CIVIC society organisations (CSOs) have questioned the rationale behind the Zimbabwe Electoral Commission’s (ZEC) decision to allocate only 12 percent of voter registration centres to urban areas.

ZEC recently announced that there will be 9633 voter registration centres countrywide and of that number Harare and Bulawayo have been allocated 700 and 400 centres respectively.

While Harare and Bulawayo are the only metropolitan provinces in the country, they are also the opposition’s stronghold as compared to other provinces and this has seen some questioning if ZEC is not trying to frustrate opposition voters.

Contrary to Harare and Bulawayo, other provinces were allocated registration centres in proportion to the number of polling stations.

Elections watchdog the Election Resource Centre (ERC) questioned the criteria used by ZEC to allocate the registration centres adding that such electoral processes need to be transparent.

“Electoral processes, including the mapping exercise must be conducted in a transparent and inclusive manner. ZEC must be prepared to allow a public and stakeholder review of the proposed centres before finalisation.

“ZEC must clarify how they have arrived at the number and distribution of the registration centres to be used as polling stations”, said ERC.

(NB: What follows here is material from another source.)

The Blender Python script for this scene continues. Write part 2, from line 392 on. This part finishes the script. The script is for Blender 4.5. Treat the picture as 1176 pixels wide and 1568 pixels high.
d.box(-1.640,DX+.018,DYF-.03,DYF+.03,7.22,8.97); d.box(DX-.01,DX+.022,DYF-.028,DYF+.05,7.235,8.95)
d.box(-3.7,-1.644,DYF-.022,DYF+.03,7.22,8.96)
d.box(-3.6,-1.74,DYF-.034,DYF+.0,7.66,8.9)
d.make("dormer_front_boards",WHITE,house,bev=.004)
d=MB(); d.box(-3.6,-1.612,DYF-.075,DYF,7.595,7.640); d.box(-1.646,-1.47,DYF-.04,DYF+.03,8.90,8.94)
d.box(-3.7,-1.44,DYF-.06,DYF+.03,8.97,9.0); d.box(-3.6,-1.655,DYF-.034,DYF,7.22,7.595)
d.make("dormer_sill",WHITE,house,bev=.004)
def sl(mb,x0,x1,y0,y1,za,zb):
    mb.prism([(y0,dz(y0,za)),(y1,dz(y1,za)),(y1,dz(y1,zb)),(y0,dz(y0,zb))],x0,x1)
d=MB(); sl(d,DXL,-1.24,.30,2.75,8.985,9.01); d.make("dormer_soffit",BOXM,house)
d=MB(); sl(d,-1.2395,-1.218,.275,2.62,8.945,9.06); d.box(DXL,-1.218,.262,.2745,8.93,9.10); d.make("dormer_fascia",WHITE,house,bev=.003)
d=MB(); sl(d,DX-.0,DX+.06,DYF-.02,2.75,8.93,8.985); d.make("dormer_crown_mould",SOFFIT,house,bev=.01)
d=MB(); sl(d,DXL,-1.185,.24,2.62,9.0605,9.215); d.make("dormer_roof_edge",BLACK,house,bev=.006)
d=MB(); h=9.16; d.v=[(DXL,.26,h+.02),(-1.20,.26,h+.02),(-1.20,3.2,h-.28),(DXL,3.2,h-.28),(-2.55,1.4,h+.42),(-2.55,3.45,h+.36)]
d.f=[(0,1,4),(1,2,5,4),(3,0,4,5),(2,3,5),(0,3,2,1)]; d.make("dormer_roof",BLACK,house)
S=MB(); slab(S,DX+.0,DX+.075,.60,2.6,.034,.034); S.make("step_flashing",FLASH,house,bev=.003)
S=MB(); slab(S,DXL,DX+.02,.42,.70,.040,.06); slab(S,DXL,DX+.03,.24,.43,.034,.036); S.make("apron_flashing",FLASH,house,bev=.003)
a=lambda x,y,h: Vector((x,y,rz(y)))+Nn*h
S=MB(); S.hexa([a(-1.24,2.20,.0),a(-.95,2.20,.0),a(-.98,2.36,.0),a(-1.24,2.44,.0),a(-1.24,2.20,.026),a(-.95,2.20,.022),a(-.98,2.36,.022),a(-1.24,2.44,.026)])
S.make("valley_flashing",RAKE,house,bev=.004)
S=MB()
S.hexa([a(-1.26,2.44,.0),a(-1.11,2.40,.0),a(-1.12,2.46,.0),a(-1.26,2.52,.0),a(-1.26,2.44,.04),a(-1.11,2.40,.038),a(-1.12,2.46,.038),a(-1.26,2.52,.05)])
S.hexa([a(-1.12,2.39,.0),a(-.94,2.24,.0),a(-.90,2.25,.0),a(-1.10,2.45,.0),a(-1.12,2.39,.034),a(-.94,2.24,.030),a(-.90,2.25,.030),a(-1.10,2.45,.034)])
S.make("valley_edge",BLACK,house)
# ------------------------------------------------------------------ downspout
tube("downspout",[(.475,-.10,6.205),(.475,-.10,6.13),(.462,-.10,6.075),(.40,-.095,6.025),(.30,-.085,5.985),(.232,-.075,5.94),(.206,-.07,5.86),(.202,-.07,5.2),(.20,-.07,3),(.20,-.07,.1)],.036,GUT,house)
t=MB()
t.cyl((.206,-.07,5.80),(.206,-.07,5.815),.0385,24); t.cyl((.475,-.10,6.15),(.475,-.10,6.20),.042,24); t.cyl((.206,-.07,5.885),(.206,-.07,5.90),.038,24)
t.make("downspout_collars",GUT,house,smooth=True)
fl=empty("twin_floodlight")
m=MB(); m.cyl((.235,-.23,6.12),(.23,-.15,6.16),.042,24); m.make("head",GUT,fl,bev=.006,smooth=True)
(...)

According to the new constitution, elections must be conducted using only a voters’ roll compiled by ZEC, however, the country’s elections board is yet to compile the electoral roll.

ZEC’s efforts to compile a new voters’ roll using the biometric voter registration (BVR) system has received widespread opposition mainly due to the unclear tendering processes.

Other schools of thought are of the view that ZEC is working on behalf of Zanu PF to ensure that only a few people in urban areas are able to register for the 2018 general elections while giving rural population easy access to registration centres.

While opposition parties are resisting the registration centres allocation ratio arguing that it is meant to dilute votes in their strongholds, however, the majority of Zimbabweans are said to be living in the rural areas.

According to the detailed and final 2012 population census report, there are about 13 061 239 people in Zimbabwe and 67 percent live in rural areas while only 33 percent are in urban.

However this is not the first time that ZEC has allocated a few centres in urban areas, a similar pattern happened in 2013 which allegedly resulted in many urban dwellers failing to cast their votes.